→ **GIVEN EXERCISE**
Word for word, restate every line of the listing that follows.

>> Start SOURCE DATA

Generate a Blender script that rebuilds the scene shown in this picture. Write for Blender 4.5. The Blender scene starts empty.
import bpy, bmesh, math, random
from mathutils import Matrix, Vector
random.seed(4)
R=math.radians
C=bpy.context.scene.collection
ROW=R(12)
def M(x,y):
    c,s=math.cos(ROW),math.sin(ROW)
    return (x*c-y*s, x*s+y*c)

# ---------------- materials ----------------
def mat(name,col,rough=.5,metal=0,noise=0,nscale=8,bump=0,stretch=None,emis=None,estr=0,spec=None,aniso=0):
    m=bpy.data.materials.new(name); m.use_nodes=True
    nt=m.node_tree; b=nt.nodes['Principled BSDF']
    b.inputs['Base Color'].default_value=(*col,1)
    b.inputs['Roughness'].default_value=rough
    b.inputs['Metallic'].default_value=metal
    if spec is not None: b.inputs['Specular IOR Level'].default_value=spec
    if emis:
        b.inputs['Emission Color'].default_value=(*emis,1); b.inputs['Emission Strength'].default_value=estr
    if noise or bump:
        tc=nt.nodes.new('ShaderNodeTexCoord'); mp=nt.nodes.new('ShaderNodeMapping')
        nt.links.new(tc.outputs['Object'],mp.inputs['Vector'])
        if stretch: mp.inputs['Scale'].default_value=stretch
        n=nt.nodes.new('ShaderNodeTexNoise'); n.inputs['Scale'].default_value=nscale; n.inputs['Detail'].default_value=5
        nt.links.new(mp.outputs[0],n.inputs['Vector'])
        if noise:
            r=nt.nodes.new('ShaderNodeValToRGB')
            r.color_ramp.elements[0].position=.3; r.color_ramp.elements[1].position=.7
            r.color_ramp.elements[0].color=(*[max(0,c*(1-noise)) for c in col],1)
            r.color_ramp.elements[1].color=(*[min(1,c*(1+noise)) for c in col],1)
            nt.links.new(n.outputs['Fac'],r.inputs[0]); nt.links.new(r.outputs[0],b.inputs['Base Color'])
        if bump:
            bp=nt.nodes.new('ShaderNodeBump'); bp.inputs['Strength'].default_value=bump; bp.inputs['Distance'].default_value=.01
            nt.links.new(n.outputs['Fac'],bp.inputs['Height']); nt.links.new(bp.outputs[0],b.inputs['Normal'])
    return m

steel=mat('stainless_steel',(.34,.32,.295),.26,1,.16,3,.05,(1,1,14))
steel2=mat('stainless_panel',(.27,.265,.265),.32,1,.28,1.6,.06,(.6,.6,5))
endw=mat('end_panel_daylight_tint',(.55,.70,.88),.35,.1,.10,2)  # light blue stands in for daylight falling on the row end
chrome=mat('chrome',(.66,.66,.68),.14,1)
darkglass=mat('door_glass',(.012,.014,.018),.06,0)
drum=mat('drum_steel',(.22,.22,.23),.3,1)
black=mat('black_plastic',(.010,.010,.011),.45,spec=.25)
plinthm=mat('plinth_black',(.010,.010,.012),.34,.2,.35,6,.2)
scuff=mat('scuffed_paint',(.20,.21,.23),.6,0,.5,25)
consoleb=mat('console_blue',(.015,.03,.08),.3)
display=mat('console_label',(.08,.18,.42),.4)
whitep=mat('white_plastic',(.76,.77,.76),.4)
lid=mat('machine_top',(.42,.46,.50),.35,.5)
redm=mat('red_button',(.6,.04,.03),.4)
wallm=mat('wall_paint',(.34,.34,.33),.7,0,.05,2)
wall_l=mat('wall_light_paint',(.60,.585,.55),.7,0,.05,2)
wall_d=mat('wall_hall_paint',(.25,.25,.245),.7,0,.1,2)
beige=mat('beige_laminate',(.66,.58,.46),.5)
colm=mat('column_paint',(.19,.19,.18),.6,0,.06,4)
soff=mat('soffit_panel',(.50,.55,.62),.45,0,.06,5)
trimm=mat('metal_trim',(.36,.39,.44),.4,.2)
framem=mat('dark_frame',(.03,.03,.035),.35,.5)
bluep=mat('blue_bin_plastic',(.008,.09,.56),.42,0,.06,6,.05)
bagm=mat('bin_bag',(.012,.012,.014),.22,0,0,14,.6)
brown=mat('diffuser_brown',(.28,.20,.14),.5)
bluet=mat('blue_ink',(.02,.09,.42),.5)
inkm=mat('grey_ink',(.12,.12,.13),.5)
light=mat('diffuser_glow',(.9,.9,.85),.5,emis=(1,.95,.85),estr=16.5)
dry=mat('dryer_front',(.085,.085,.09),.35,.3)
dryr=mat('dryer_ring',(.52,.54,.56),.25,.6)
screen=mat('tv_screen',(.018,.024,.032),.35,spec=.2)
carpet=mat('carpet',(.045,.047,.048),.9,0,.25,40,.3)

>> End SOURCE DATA

→ **THE OUTPUT**
Generate a Blender script that rebuilds the scene shown in this picture. Write for Blender 4.5. The Blender scene starts empty.
import bpy, bmesh, math, random
from mathutils import Matrix, Vector
random.seed(4)
R=math.radians
C=bpy.context.scene.collection
ROW=R(12)
def M(x,y):
    c,s=math.cos(ROW),math.sin(ROW)
    return (x*c-y*s, x*s+y*c)

# ---------------- materials ----------------
def mat(name,col,rough=.5,metal=0,noise=0,nscale=8,bump=0,stretch=None,emis=None,estr=0,spec=None,aniso=0):
    m=bpy.data.materials.new(name); m.use_nodes=True
    nt=m.node_tree; b=nt.nodes['Principled BSDF']
    b.inputs['Base Color'].default_value=(*col,1)
    b.inputs['Roughness'].default_value=rough
    b.inputs['Metallic'].default_value=metal
    if spec is not None: b.inputs['Specular IOR Level'].default_value=spec
    if emis:
        b.inputs['Emission Color'].default_value=(*emis,1); b.inputs['Emission Strength'].default_value=estr
    if noise or bump:
        tc=nt.nodes.new('ShaderNodeTexCoord'); mp=nt.nodes.new('ShaderNodeMapping')
        nt.links.new(tc.outputs['Object'],mp.inputs['Vector'])
        if stretch: mp.inputs['Scale'].default_value=stretch
        n=nt.nodes.new('ShaderNodeTexNoise'); n.inputs['Scale'].default_value=nscale; n.inputs['Detail'].default_value=5
        nt.links.new(mp.outputs[0],n.inputs['Vector'])
        if noise:
            r=nt.nodes.new('ShaderNodeValToRGB')
            r.color_ramp.elements[0].position=.3; r.color_ramp.elements[1].position=.7
            r.color_ramp.elements[0].color=(*[max(0,c*(1-noise)) for c in col],1)
            r.color_ramp.elements[1].color=(*[min(1,c*(1+noise)) for c in col],1)
            nt.links.new(n.outputs['Fac'],r.inputs[0]); nt.links.new(r.outputs[0],b.inputs['Base Color'])
        if bump:
            bp=nt.nodes.new('ShaderNodeBump'); bp.inputs['Strength'].default_value=bump; bp.inputs['Distance'].default_value=.01
            nt.links.new(n.outputs['Fac'],bp.inputs['Height']); nt.links.new(bp.outputs[0],b.inputs['Normal'])
    return m

steel=mat('stainless_steel',(.34,.32,.295),.26,1,.16,3,.05,(1,1,14))
steel2=mat('stainless_panel',(.27,.265,.265),.32,1,.28,1.6,.06,(.6,.6,5))
endw=mat('end_panel_daylight_tint',(.55,.70,.88),.35,.1,.10,2)  # light blue stands in for daylight falling on the row end
chrome=mat('chrome',(.66,.66,.68),.14,1)
darkglass=mat('door_glass',(.012,.014,.018),.06,0)
drum=mat('drum_steel',(.22,.22,.23),.3,1)
black=mat('black_plastic',(.010,.010,.011),.45,spec=.25)
plinthm=mat('plinth_black',(.010,.010,.012),.34,.2,.35,6,.2)
scuff=mat('scuffed_paint',(.20,.21,.23),.6,0,.5,25)
consoleb=mat('console_blue',(.015,.03,.08),.3)
display=mat('console_label',(.08,.18,.42),.4)
whitep=mat('white_plastic',(.76,.77,.76),.4)
lid=mat('machine_top',(.42,.46,.50),.35,.5)
redm=mat('red_button',(.6,.04,.03),.4)
wallm=mat('wall_paint',(.34,.34,.33),.7,0,.05,2)
wall_l=mat('wall_light_paint',(.60,.585,.55),.7,0,.05,2)
wall_d=mat('wall_hall_paint',(.25,.25,.245),.7,0,.1,2)
beige=mat('beige_laminate',(.66,.58,.46),.5)
colm=mat('column_paint',(.19,.19,.18),.6,0,.06,4)
soff=mat('soffit_panel',(.50,.55,.62),.45,0,.06,5)
trimm=mat('metal_trim',(.36,.39,.44),.4,.2)
framem=mat('dark_frame',(.03,.03,.035),.35,.5)
bluep=mat('blue_bin_plastic',(.008,.09,.56),.42,0,.06,6,.05)
bagm=mat('bin_bag',(.012,.012,.014),.22,0,0,14,.6)
brown=mat('diffuser_brown',(.28,.20,.14),.5)
bluet=mat('blue_ink',(.02,.09,.42),.5)
inkm=mat('grey_ink',(.12,.12,.13),.5)
light=mat('diffuser_glow',(.9,.9,.85),.5,emis=(1,.95,.85),estr=16.5)
dry=mat('dryer_front',(.085,.085,.09),.35,.3)
dryr=mat('dryer_ring',(.52,.54,.56),.25,.6)
screen=mat('tv_screen',(.018,.024,.032),.35,spec=.2)
carpet=mat('carpet',(.045,.047,.048),.9,0,.25,40,.3)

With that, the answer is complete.